Quiere esto decir, y lo apunté ya en artículos anteriores, que Castilla tiene que aspirar, tiene que prepararse para demandar su
Estatuto, su autonomía, porque aun ni el Parlamento ni fuera de él nadie "haya invocado el espíritu castellano como opuesto" a las aspiraciones de las regiones de España, va a ser necesario que ese espíritu se invoque allí y "aquí", para decirle a Azaña que las excepciones y los privilegios son odiosos y son injustos; ese espíritu, por dignidad, va a ser necesario invocarle, "sin agresión" para nadie, pero en propia defensa para proclamar que si Castila nunca ha sido "instrumento ni móvil" de frustración de las libertades españolas, que Cataluña defendió la última, pero Castilla defendió la primera; tampoco es caso de que nuestro pueblo, de que nuestra región, que también tiene su "personalidad" y empieza a sentir el "hecho biológico", tenga que convertirse en cliente forzoso, de nadie, ni menos rendirse al imperativo y desigual trato de gobernarse alguno que le fuerce al silencio.
No; Castilla tendrá que variar de orientación y de táctica. Si sus preocupaciones no son de orden regional, tendrán que serlo (amar lo propio no es desdeñar lo de los demás), precisamente por convencimiento de que si sus preocupaciones son del orden del Estado, las del Estado ni las de nuestro estadistas son del orden de Castilla. Y, pues, si se votan, según Azaña "los regímenes autónomos para fomento, desarrollo y properidad de los recursos morales y materiales de la región", la consecuencia lógica nos dice y nos advierte que las regiones que no logren esa autonomía, difícil va a ser que prosperen; que si las regiones más avisadas interesan la autonomía como fundamento de un mayor progreso, será preciso imitarlas demandando iguales prerrogativas del Estado.

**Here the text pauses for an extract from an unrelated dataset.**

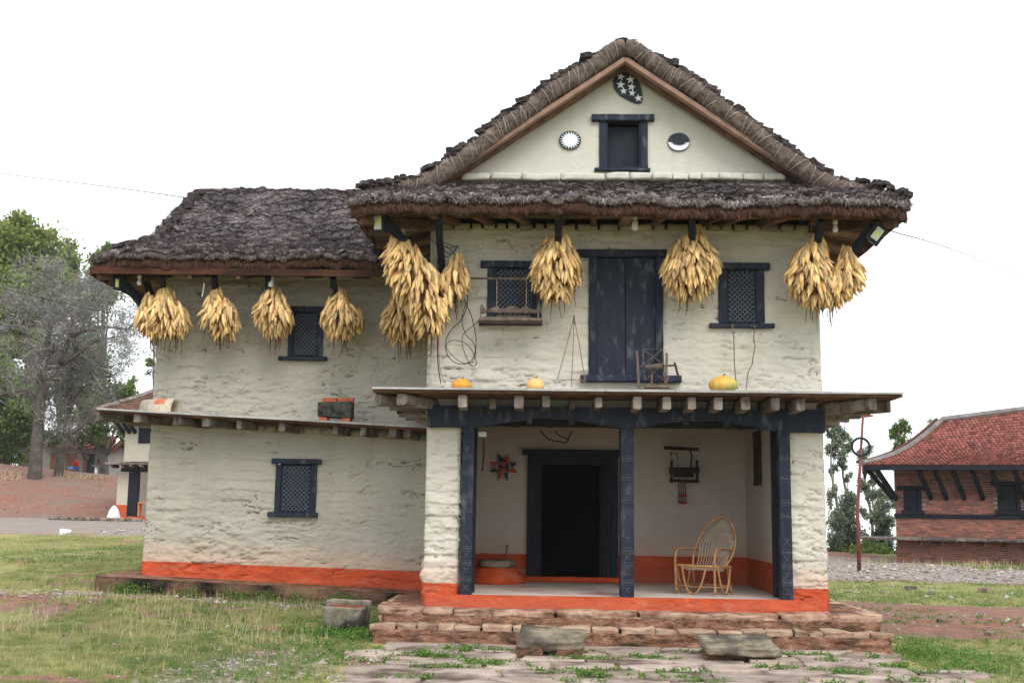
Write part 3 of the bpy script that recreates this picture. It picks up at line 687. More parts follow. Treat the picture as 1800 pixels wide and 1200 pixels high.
# emblems
def star(cx, cz, r, rot, y, n=5, inner=.42):
    return [(cx+(r if k % 2 == 0 else r*inner)*math.sin(rot+k*math.pi/n), cz+(r if k % 2 == 0 else r*inner)*math.cos(rot+k*math.pi/n)) for k in range(2*n)]
ye = 14.365
def P2(px, py): q = at(px, py, ye); return (q[0], q[2])
blob = [(1090, 127), (1103, 128), (1116, 135), (1124, 147), (1128, 162), (1129, 175), (1126, 182), (1117, 182), (1104, 176), (1090, 168), (1081, 158), (1077, 145), (1080, 133)]
em = MB().prism([P2(*p) for p in blob], ye-.012, ye+.02).build('star_emblem', M['emblem'], house); em['label'] = 'black egg-shaped plaque painted with seven white stars'
for (px, py, r) in ((1091, 136, 7.5), (1108, 141, 8.5), (1091, 150, 8.5), (1110, 154, 8), (1096, 161, 7), (1111, 164.5, 7), (1122, 173.5, 7.5)):
    c = P2(px, py); MB().prism(star(c[0], c[1], S(r, ye), random.uniform(-.2, .2), 0), ye-.016, ye-.010).build('star', M['white'], em)
c = P2(1002, 247); rr = S(20, ye)
em = MB().prism([(c[0]+rr*math.cos(k*math.pi/18), c[1]+rr*.88*math.sin(k*math.pi/18)) for k in range(36)], ye-.012, ye+.02).build('sun_emblem', M['emblem'], house); em['label'] = 'round black plaque with a white spiky sun'
MB().prism([(c[0]+(rr*.95 if k % 2 else rr*.58)*math.cos(k*math.pi/20), c[1]+(rr*.86 if k % 2 else rr*.52)*math.sin(k*math.pi/20)) for k in range(40)], ye-.016, ye-.010).build('sun_face', M['white'], em)
c = P2(1193, 250)
em = MB().prism([(c[0]+rr*math.cos(k*math.pi/18), c[1]+rr*.86*math.sin(k*math.pi/18)) for k in range(36)], ye-.012, ye+.02).build('moon_emblem', M['emblem'], house); em['label'] = 'round black plaque with a white jagged crescent moon'
pl = [(c[0]+rr*.95*math.cos(math.pi+k*math.pi/18), c[1]+rr*.81*math.sin(math.pi+k*math.pi/18)) for k in range(19)]
n = 11
for k in range(1, 2*n):
    u = math.pi*k/(2*n); q = .80 if k % 2 else .55
    pl.append((c[0]+rr*.95*math.cos(u)*q*1.12, c[1]-rr*.55*math.sin(u)*q-(.0)))
MB().prism(pl, ye-.016, ye-.010).build('crescent', M['white'], em)
# painted star on porch wall
def Pq(px, py): q = at(px, py, 17.585); return (q[0], q[2])
zq = 17.53
navy = mat('navy paint', (.035, .045, .09), None, 5, .9, 0); redp = mat('red paint', (.42, .07, .04), None, 5, .9, 0)
for pts, m in ((((876, 811), (876, 797), (893, 812)), navy), (((894, 812), (894, 797), (882, 812)), redp), (((862, 812), (876, 812), (869, 821)), redp), (((861, 829), (869, 821), (876, 829)), navy),
               (((895, 812), (909, 813), (901, 821)), navy), (((894, 830), (910, 830), (901, 821)), redp), (((876, 829), (876, 845), (884, 831)), redp), (((893, 830), (893, 845), (885, 831)), navy),
               (((877, 812), (894, 812), (885.5, 821)), redp), (((877, 829), (894, 829), (885.5, 821)), redp), (((877, 812), (877, 829), (885.5, 821)), navy), (((894, 812), (894, 829), (885.5, 821)), navy)):
    MB().prism([Pq(*p) for p in pts], zq, zq+.05).build('wall_star_motif', m, house)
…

Cuando la "universidad" nos sirve de tan poca cosa y vemos que todos los derechos se otorgan a los pueblos fuertes, el deber de Castilla es la prosecución del mejor bienestar, para vivir la mejor vida propia, sin preocuparse del orden del Estado, de esos estadistas que no quieren ver que sin Castilla, que es "la clave" o el clavo del abanico peninsular, en España no habrá reconstrucción posible.